Social technologies at a very basic level contribute to improved productivity. Individuals can find resources easily, people can work with each other more effectively, and reach out to other people in an ad-hoc manner when necessary and it all leads to a better utilization of our human resources.

But, does the concept of releasing latent surpluses apply within an organization? And, if there is such a surplus, and we release it, how do we consciously and deliberately, harness this new energy, in a form that parallels what we see outside the organization. Or, are there just different forms for ad-hoc collaboration and peer-production within the enterprise than there are outside?

Here is what I believe. The fact that there is a latent surplus within all organizations is indeed true. Improvements in productivity, create an opportunity for tapping this new surplus. Innovation is one of the biggest opportunities, as we create these new and expanded spaces. However, this surplus begs to be free of the older forms of creating value within narrowly defined spaces. It's promise lies in the ability of people to make ad-hoc connections outside conventional boundaries.

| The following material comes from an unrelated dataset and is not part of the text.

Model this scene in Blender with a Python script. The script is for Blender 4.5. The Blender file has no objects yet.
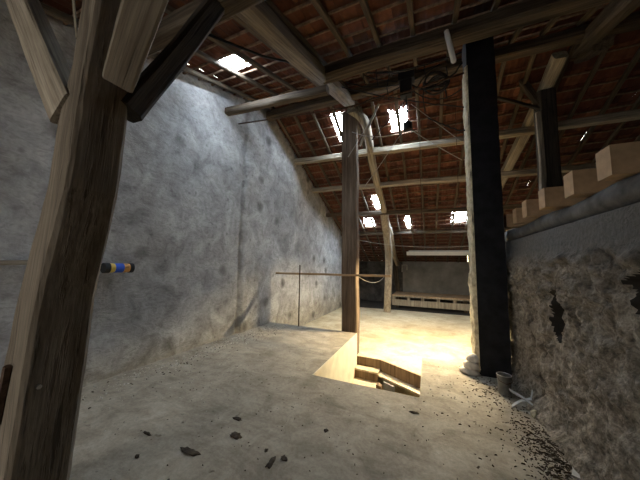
import bpy, bmesh, math, random
from mathutils import Vector, Matrix, noise
random.seed(7)
S = bpy.context.scene
COL = S.collection

# ------------------------------------------------------------------ camera
FPX, EYE = 249.0, 1.6
def cam_dir(u, v):
    return Vector((u - 320.0, 240.0 - v, -FPX))
Yc = cam_dir(428, 266).normalized()
Xc = -cam_dir(-258, 254); Xc = (Xc - Yc * Xc.dot(Yc)).normalized()
Zc = Xc.cross(Yc)
ROT = Matrix((Xc, Yc, Zc))                      # camera axes -> world axes
cam_data = bpy.data.cameras.new('camera')
cam_data.sensor_width = 36.0
cam_data.lens = FPX / 640.0 * 36.0
cam_data.clip_start = 0.02
cam = bpy.data.objects.new('camera', cam_data)
cam.matrix_world = Matrix.Translation((0, 0, EYE)) @ ROT.to_4x4()
COL.objects.link(cam)
S.camera = cam

# ------------------------------------------------------------------ world, exposure
S.view_settings.view_transform = 'Standard'
S.view_settings.look = 'None'
S.view_settings.gamma = 1.0
S.view_settings.use_curve_mapping = False
S.view_settings.exposure = 0.0
W = bpy.data.worlds.new('World'); S.world = W; W.use_nodes = True
bg = W.node_tree.nodes['Background']
bg.inputs['Color'].default_value = (1.0, 0.96, 0.90, 1)
bg.inputs['Strength'].default_value = 6.8
PANE_STRENGTH = 120.0
TUBE_STRENGTH = 2700.0
S.cycles.max_bounces = 6
S.cycles.diffuse_bounces = 4
S.cycles.sample_clamp_indirect = 4.0

# ------------------------------------------------------------------ geometry helpers
CAM0 = Vector((0, 0, EYE))
def ray(u, v): return ROT @ cam_dir(u, v)
def at_x(u, v, x): d = ray(u, v); return CAM0 + d * (x / d.x)
def at_y(u, v, y): d = ray(u, v); return CAM0 + d * (y / d.y)
def at_z(u, v, z): d = ray(u, v); return CAM0 + d * ((z - EYE) / d.z)
RIDGE_Y, RIDGE_Z = 5.42, 5.94
RS, FS = 0.41, 0.345
def roof_z(y):
    return RIDGE_Z - RS * (y - RIDGE_Y) if y > RIDGE_Y else RIDGE_Z - FS * (RIDGE_Y - y)
def on_rear(u, v, off=0.0):
    d = ray(u, v); t = (RIDGE_Z - off + RS * RIDGE_Y - EYE) / (d.z + RS * d.y); return CAM0 + d * t
def on_front(u, v, off=0.0):
    d = ray(u, v); t = (RIDGE_Z - off - FS * RIDGE_Y - EYE) / (d.z - FS * d.y); return CAM0 + d * t

def tag(o, label=None, cat=None, group=None, kind=None):
    if label: o['label'] = label
    if cat: o['category'] = cat
    if group: o['group'] = group
    if kind: o['kind'] = kind
    return o
def link(name, me, mat=None, parent=None):
    o = bpy.data.objects.new(name, me); COL.objects.link(o)
    if mat:
        for m in (mat if isinstance(mat, (list, tuple)) else [mat]): me.materials.append(m)
    if parent: o.parent = parent
    return o
def pydata(name, vs, fs, mat=None, parent=None, smooth=False):
    me = bpy.data.meshes.new(name); me.from_pydata([tuple(v) for v in vs], [], fs); me.update()
    if smooth:
        for p in me.polygons: p.use_smooth = True
    return link(name, me, mat, parent)
def empty(name, loc):
    o = bpy.data.objects.new(name, None); o.location = loc; o.empty_display_size = .1; COL.objects.link(o); return o
class MB:
    def __init__(s): s.v = []; s.f = []; s.m = []
    def box(s, lo, hi, mi=0):
        b = len(s.v); (x0, y0, z0), (x1, y1, z1) = lo, hi
        s.v += [(x0,y0,z0),(x1,y0,z0),(x1,y1,z0),(x0,y1,z0),(x0,y0,z1),(x1,y0,z1),(x1,y1,z1),(x0,y1,z1)]
        s.f += [tuple(b+i for i in q) for q in ((0,3,2,1),(4,5,6,7),(0,1,5,4),(1,2,6,5),(2,3,7,6),(3,0,4,7))]
        s.m += [mi]*6
    def prism(s, poly, z0, z1, mi=0):
        b = len(s.v); n = len(poly)
        s.v += [(p[0],p[1],z0) for p in poly] + [(p[0],p[1],z1) for p in poly]
        s.f += [tuple(b+i for i in range(n-1,-1,-1)), tuple(b+n+i for i in range(n))]
        s.f += [(b+i, b+(i+1)%n, b+n+(i+1)%n, b+n+i) for i in range(n)]; s.m += [mi]*(n+2)
    def tube(s, pts, r, n=6, mi=0, cap=True):
        pts = [Vector(p) for p in pts]; b = len(s.v); m = len(pts); up = Vector((0.13, 0.21, 0.97))
        for i, p in enumerate(pts):
            t = (pts[min(i+1,m-1)] - pts[max(i-1,0)]).normalized()
            a = t.cross(up)
            if a.length < .05: a = t.cross(Vector((1, .1, 0)))
            a.normalize(); c = t.cross(a)
            rr = r[i] if isinstance(r, (list, tuple)) else r
            for k in range(n):
                g = 2*math.pi*k/n; s.v.append(tuple(p + a*rr*math.cos(g) + c*rr*math.sin(g)))
        for i in range(m-1):
            for k in range(n):
                s.f.append((b+i*n+k, b+i*n+(k+1)%n, b+(i+1)*n+(k+1)%n, b+(i+1)*n+k)); s.m.append(mi)
        if cap:
            s.f += [tuple(b+k for k in range(n-1,-1,-1)), tuple(b+(m-1)*n+k for k in range(n))]; s.m += [mi, mi]
    def build(s, name, mat, parent=None, smooth=False, bevel=0, origin=None):
        vs = s.v
        if origin is not None: vs = [(x-origin[0], y-origin[1], z-origin[2]) for x, y, z in vs]
        o = pydata(name, vs, s.f, mat, parent, smooth)
        for p, mi in zip(o.data.polygons, s.m): p.material_index = mi
        if origin is not None: o.location = origin
        if bevel:
            bm = bmesh.new(); bm.from_mesh(o.data)
            bmesh.ops.bevel(bm, geom=bm.edges[:], offset=bevel, segments=1, affect='EDGES'); bm.to_mesh(o.data); bm.free()
        return o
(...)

So, as we help with improving productivity and creating collaborative environments, we might need to also guide people to consider new forms of governance in order to fully reap the unused potential that will inevitably be released, forms of governance which are in alignment with the porous boundaries these technologies create, both within and outside their organizations.

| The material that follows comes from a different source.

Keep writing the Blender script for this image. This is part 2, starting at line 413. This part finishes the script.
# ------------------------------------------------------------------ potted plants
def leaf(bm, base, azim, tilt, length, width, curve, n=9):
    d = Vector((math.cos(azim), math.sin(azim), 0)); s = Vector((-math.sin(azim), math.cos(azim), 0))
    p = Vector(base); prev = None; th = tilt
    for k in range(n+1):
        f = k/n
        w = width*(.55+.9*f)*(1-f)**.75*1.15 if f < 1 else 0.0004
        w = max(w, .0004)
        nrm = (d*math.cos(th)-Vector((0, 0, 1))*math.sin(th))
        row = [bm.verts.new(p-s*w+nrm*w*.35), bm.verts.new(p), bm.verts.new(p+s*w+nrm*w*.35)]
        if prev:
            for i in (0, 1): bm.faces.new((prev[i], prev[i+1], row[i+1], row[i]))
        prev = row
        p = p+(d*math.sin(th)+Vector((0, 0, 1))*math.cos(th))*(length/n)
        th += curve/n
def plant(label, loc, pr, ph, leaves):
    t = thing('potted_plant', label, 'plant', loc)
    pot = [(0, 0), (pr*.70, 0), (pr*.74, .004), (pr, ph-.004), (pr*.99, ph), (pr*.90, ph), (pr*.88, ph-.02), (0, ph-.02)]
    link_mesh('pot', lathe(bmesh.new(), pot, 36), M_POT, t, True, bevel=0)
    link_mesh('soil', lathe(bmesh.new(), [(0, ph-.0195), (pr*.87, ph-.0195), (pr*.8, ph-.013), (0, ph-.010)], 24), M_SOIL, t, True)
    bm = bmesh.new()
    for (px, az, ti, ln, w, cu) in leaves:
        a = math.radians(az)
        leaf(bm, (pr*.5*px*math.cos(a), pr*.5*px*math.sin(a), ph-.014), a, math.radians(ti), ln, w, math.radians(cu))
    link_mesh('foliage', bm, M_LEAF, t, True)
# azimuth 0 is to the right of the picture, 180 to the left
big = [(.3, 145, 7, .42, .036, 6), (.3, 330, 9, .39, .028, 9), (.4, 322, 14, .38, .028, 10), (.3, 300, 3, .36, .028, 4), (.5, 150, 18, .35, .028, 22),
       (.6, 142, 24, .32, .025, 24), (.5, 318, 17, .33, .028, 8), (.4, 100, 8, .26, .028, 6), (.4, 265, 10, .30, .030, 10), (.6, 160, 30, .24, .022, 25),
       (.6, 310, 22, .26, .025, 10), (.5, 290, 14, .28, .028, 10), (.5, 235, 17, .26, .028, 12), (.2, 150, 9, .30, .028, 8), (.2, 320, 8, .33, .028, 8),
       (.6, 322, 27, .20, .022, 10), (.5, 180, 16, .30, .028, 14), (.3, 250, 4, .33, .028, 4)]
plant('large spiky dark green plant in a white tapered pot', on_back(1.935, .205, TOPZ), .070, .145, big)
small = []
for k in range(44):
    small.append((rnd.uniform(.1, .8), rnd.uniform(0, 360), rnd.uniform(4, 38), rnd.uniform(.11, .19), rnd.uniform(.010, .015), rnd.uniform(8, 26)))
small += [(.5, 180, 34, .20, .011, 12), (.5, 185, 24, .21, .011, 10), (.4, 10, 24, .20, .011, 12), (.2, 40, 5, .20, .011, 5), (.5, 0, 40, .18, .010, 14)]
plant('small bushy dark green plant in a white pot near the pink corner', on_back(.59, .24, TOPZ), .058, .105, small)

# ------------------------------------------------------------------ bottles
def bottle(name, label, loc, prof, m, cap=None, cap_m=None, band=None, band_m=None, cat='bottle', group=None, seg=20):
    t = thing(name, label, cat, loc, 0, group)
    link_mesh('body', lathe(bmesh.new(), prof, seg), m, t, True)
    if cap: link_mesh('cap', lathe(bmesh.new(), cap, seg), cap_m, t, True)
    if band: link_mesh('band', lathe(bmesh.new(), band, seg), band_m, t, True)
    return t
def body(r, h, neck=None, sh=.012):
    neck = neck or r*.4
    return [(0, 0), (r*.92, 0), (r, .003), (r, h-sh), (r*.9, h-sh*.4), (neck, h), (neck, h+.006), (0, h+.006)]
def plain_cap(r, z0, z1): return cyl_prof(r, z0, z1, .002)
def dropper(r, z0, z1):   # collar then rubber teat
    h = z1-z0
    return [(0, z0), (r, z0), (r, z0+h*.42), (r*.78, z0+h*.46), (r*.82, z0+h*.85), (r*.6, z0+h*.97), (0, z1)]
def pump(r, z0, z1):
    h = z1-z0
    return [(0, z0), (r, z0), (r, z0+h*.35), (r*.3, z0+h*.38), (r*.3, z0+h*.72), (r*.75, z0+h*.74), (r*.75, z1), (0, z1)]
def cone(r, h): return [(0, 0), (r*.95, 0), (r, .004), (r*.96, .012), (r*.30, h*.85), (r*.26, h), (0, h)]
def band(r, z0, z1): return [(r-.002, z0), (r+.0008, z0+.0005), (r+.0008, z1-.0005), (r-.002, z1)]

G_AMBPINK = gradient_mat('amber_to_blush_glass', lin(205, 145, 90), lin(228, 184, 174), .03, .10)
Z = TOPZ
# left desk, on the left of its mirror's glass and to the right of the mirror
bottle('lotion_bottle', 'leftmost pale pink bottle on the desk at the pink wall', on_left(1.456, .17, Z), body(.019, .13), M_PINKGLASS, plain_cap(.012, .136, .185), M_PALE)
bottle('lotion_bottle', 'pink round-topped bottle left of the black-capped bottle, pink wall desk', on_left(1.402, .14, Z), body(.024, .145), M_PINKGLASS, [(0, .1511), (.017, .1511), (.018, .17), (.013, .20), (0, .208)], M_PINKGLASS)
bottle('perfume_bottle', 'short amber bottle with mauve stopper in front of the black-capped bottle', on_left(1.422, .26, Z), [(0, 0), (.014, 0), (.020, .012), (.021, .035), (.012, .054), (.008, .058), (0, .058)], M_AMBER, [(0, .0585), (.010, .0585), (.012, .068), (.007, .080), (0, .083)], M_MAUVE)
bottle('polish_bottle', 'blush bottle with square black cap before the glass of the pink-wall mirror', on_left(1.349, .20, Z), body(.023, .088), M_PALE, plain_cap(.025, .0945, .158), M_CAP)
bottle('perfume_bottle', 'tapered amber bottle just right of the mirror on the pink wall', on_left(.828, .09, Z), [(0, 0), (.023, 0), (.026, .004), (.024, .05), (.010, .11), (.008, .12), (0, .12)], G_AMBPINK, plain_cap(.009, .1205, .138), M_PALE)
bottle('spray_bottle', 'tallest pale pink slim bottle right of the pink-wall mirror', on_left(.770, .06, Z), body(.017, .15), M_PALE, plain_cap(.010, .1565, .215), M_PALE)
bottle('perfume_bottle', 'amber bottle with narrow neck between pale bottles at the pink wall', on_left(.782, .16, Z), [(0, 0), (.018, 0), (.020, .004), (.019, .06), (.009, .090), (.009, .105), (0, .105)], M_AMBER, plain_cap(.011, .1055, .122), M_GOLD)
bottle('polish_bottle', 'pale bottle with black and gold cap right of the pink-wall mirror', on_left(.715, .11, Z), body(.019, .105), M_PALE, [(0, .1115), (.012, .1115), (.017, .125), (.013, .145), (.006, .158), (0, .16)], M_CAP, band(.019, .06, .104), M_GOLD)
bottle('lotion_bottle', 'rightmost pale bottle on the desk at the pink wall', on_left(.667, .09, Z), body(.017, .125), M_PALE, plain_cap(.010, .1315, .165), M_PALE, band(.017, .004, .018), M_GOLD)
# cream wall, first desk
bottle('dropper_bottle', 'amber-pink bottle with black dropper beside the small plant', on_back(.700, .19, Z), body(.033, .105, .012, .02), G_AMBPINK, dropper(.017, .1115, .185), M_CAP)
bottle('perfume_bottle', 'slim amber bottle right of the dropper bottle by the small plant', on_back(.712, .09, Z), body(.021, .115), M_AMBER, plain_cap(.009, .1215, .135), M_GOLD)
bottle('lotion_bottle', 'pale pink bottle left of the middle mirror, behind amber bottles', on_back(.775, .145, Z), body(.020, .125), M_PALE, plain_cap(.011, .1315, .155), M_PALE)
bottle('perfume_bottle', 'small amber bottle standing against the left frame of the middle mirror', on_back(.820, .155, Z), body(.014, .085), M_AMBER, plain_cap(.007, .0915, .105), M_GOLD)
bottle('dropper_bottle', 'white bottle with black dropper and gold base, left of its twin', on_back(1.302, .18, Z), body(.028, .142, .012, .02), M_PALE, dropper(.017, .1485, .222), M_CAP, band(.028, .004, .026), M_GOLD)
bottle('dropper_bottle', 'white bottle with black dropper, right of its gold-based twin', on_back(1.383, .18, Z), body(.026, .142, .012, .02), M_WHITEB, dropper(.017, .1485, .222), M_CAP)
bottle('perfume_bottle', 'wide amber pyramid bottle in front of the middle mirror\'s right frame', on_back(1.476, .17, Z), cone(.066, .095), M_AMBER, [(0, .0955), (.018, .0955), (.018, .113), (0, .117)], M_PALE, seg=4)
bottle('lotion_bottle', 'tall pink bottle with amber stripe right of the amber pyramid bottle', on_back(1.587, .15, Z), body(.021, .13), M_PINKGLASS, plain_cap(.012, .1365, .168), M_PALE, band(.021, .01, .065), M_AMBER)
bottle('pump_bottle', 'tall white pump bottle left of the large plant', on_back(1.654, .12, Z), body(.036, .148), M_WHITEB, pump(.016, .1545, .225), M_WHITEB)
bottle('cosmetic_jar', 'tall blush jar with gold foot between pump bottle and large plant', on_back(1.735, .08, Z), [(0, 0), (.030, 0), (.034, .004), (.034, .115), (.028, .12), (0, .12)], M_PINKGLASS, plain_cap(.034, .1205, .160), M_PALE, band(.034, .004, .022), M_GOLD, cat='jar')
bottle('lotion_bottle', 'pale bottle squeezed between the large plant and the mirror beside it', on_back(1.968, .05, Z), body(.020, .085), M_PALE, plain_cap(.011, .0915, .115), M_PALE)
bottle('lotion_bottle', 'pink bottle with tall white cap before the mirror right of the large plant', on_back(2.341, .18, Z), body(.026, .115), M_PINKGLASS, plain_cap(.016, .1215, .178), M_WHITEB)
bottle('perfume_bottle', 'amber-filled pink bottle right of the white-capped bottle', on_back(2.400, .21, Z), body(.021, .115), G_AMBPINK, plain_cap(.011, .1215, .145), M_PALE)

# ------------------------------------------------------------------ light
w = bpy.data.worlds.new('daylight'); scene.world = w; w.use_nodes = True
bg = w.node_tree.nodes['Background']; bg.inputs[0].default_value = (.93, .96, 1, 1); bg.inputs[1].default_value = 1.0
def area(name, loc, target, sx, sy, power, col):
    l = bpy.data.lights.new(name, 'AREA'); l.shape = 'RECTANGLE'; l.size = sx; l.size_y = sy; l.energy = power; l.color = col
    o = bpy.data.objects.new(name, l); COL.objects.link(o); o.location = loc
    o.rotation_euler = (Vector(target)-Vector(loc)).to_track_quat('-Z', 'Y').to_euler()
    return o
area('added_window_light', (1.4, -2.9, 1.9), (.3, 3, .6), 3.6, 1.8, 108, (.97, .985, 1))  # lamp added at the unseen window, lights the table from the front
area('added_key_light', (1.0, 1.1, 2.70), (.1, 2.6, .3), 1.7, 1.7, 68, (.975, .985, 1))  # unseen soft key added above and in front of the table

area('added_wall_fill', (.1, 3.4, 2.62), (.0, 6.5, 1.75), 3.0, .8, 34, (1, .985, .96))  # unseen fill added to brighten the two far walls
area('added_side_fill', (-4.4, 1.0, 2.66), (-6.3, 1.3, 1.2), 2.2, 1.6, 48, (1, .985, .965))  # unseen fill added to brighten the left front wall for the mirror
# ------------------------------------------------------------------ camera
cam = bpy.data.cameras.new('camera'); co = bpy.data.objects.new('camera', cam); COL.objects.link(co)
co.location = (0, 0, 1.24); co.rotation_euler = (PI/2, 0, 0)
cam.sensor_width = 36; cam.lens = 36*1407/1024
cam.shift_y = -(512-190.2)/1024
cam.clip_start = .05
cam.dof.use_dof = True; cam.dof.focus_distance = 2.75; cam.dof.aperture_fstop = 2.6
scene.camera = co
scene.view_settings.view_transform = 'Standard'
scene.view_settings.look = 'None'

If however, those expanding spaces are constrained or not opened enough, my guess is that the potential will go latent again.

Keystones in the Hive

(The mind is always making connections between disparate things... by the time I have arrived at a certain idea... I forget its trajectory... these days I have to take time off every now and then to find out which memes my mind has become receptive too... .the subconscious has suddenly gained prominence as I am inundated with ideas from all over my expanded world... Perhaps we all need to be our own analysts..)

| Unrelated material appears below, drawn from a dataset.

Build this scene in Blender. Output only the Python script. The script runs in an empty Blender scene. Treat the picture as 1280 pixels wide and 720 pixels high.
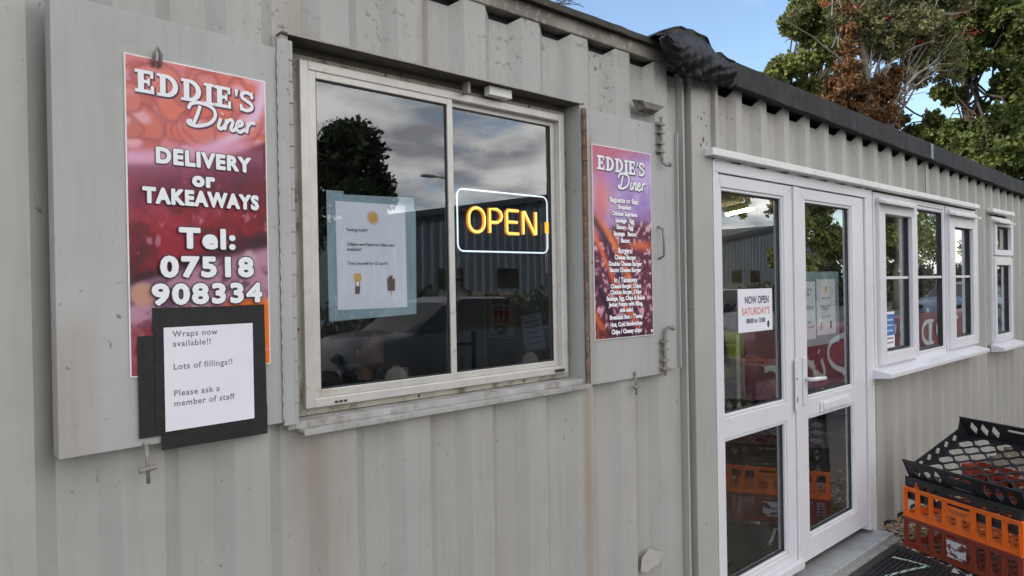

That was just the prelude!


I have been thinking about how Social Technologies impact our social lives, a phenomenon I like to use the world "Sociality" for. I am not sure of the appropriateness of its usage, but it captures for me the essence of the multitudinous facets of the phenomenon we are all trying to make sense of.

Sometime back I wrote about 'Communities of Passion'. Then, as I was reading something about the use of Social Technologies for addressing customer complaints or improving customer service, it occurred to me, there might be a whole bunch more of "Communities of Pain" then there are those of 'Passion'. Well perhaps they are in the same number, that is not in itself important. However, it leads the systems thinker in me on the quest for an underlying theme, something more universal than the two archetypes of Passion and Pain.

They are both emotions, and therefore maybe we are talking about 'Communities of Emotion' in general. But yet again, that leaves out a lot of other things that the mind is individually and collectively involved in.

It then occurred to me, in these expanded social spaces, we are actually dealing with Ecosystems of minds, with all their thoughts and emotions and aspects I might not know. And, in those ecosystems are all these attractors, of Passion and Pain, and milder things like interests and so on. Passion and Pain are just the two types of plateaus on this landscape. There are thousands more which we could occupy.

That leads to the thought of 'keystones', and how influencing the ecosystem, is essentially about either being a keystone yourself, or influencing a well formed keystone in some way.

So there you are - "Keystones in the Collective Hive".

The systems thinker breathes a sigh of relief. For the moment, here then is one of the levers for the Social Universe that Archimedes would have looked for.